[Records]
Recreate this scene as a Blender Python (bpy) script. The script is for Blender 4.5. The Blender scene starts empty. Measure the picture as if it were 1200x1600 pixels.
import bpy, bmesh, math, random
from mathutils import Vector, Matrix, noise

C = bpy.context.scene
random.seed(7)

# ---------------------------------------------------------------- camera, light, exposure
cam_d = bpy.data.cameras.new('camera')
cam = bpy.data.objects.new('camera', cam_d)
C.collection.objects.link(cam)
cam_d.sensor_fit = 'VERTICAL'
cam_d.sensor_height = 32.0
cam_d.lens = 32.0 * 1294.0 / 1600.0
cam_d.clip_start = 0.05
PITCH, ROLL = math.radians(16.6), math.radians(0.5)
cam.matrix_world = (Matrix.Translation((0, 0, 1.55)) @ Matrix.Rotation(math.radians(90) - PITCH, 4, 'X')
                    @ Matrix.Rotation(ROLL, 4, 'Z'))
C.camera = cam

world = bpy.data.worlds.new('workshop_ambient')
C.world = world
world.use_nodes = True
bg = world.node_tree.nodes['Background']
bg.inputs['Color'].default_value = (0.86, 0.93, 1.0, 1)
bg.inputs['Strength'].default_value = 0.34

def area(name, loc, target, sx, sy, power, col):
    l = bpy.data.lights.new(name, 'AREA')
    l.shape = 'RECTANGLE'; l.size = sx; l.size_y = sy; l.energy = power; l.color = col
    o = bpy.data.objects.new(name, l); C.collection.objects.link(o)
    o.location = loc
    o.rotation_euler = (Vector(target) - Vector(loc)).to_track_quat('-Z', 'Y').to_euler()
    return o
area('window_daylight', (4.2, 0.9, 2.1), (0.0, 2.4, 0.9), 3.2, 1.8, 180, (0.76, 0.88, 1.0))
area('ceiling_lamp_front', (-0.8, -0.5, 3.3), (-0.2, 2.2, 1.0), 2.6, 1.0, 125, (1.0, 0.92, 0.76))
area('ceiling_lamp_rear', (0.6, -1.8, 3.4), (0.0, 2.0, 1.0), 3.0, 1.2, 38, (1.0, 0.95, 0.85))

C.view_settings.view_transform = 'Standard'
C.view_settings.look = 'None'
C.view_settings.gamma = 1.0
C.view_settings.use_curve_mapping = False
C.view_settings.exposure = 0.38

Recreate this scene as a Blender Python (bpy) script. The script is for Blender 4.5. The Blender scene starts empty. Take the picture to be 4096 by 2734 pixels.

[Exercise]
Repeat each record exactly. Omit nothing.

[Response to the exercise]
Recreate this scene as a Blender Python (bpy) script. The script is for Blender 4.5. The Blender scene starts empty. Measure the picture as if it were 1200x1600 pixels.
import bpy, bmesh, math, random
from mathutils import Vector, Matrix, noise

C = bpy.context.scene
random.seed(7)

# ---------------------------------------------------------------- camera, light, exposure
cam_d = bpy.data.cameras.new('camera')
cam = bpy.data.objects.new('camera', cam_d)
C.collection.objects.link(cam)
cam_d.sensor_fit = 'VERTICAL'
cam_d.sensor_height = 32.0
cam_d.lens = 32.0 * 1294.0 / 1600.0
cam_d.clip_start = 0.05
PITCH, ROLL = math.radians(16.6), math.radians(0.5)
cam.matrix_world = (Matrix.Translation((0, 0, 1.55)) @ Matrix.Rotation(math.radians(90) - PITCH, 4, 'X')
                    @ Matrix.Rotation(ROLL, 4, 'Z'))
C.camera = cam

world = bpy.data.worlds.new('workshop_ambient')
C.world = world
world.use_nodes = True
bg = world.node_tree.nodes['Background']
bg.inputs['Color'].default_value = (0.86, 0.93, 1.0, 1)
bg.inputs['Strength'].default_value = 0.34

def area(name, loc, target, sx, sy, power, col):
    l = bpy.data.lights.new(name, 'AREA')
    l.shape = 'RECTANGLE'; l.size = sx; l.size_y = sy; l.energy = power; l.color = col
    o = bpy.data.objects.new(name, l); C.collection.objects.link(o)
    o.location = loc
    o.rotation_euler = (Vector(target) - Vector(loc)).to_track_quat('-Z', 'Y').to_euler()
    return o
area('window_daylight', (4.2, 0.9, 2.1), (0.0, 2.4, 0.9), 3.2, 1.8, 180, (0.76, 0.88, 1.0))
area('ceiling_lamp_front', (-0.8, -0.5, 3.3), (-0.2, 2.2, 1.0), 2.6, 1.0, 125, (1.0, 0.92, 0.76))
area('ceiling_lamp_rear', (0.6, -1.8, 3.4), (0.0, 2.0, 1.0), 3.0, 1.2, 38, (1.0, 0.95, 0.85))

C.view_settings.view_transform = 'Standard'
C.view_settings.look = 'None'
C.view_settings.gamma = 1.0
C.view_settings.use_curve_mapping = False
C.view_settings.exposure = 0.38

Recreate this scene as a Blender Python (bpy) script. The script is for Blender 4.5. The Blender scene starts empty. Take the picture to be 4096 by 2734 pixels.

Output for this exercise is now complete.